The DfE said the existing rules governing teachers’ performance management – contained in the Education (School Teacher Performance Management) (England) Regulations 2006 – were “complex, detailed and prescriptive, telling schools what to do at every turn”.

The Department claimed that the overall system failed to respect the professionalism of headteachers and teachers and made it harder for schools to manage processes, such as how staff are trained and rewarded.

It said further “complexity, overlap and duplication” had been caused by the fact that the existing School Staffing Regulations (2009), which require schools to follow a “model capability procedure” for dealing with poorly performing teachers, had been developed separately from the 2006 Regulations.

The DfE suggested that, in addition to speeding up the removal of poor teachers, the changes would:

  • introduce simpler performance management regulations, which set a few basic requirements, remove many restrictions (including the so-called “three hour observation rule”), and leave other decisions to schools
  • introduce an optional new model policy for schools that deals with both performance and capability/disciplinary issues
  • clarify that staff illness need not bring disciplinary processes to a halt
  • scrap about 60 pages of “unnecessary” guidance.

Education Secretary Michael Gove said: “Heads and teachers want a simpler and faster system to deal with teachers who are struggling. For far too long schools have been trapped in complex red tape.

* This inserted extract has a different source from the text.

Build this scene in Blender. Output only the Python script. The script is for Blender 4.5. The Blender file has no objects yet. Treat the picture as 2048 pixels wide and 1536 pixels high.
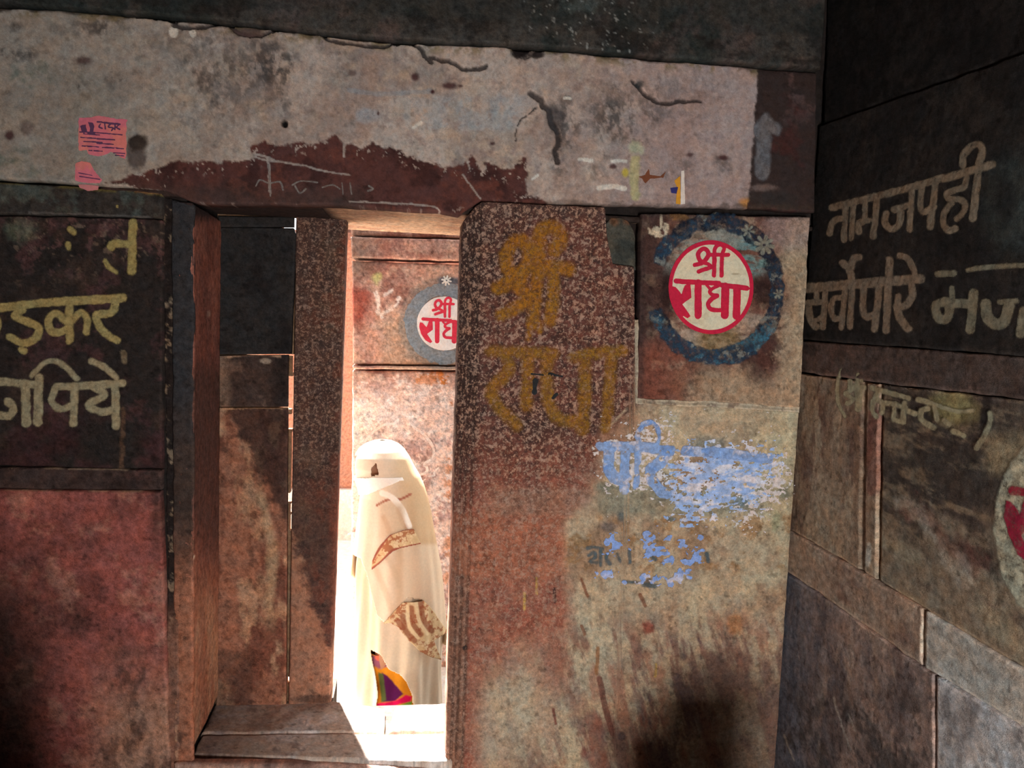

“We must deal with this problem in order to protect the interests of children who suffer when struggling teachers are neither helped nor removed. Schools must be given the responsibility to deal with this fairly and quickly.”

The proposals are subject to a 12 week statutory consultation. The DfE said the new arrangements for dealing with underperforming teachers were likely to come into effect from September 2011. Revised regulations for performance management will be published in September 2011 and take effect in 2012.

Russell Hobby, General Secretary of NAHT, said the proposals moved things one step closer to giving head teachers the managerial authority to meet the accountability they have for the performance of their schools.

“There are really very few weak teachers in the country, but we must be able to help those that are to move on quickly, fairly and respectfully,” he said. “This is only right for the vast majority of dedicated and skilled teachers in our schools, as well as for pupils themselves."

Hobby added that head teachers should be given the powers to improve the quality of teaching in their schools, “without facing the barrage of hostility and obstruction that often ensues”.

The proposals were fairer than the procedures currently used on head teachers themselves, he argued, and would offer the NAHT’s members a fair procedure and more protection. “Too often, now, a blip in results leads to a 'tap on the shoulder' and another dedicated professional joins the growing number of disappeared; without warning, support or due process.”

The NAHT General Secretary warned that not everything the DfE had proposed would work, and this would need to be addressed during the consultation.

“In particular, we are concerned to ensure the right distinction between performance management and capability, with the lack of protection against vexatious grievances, and the release of confidential appraisal statements to other prospective employing schools,” Hobby said. “This latter issue will only serve to compromise appraisal.”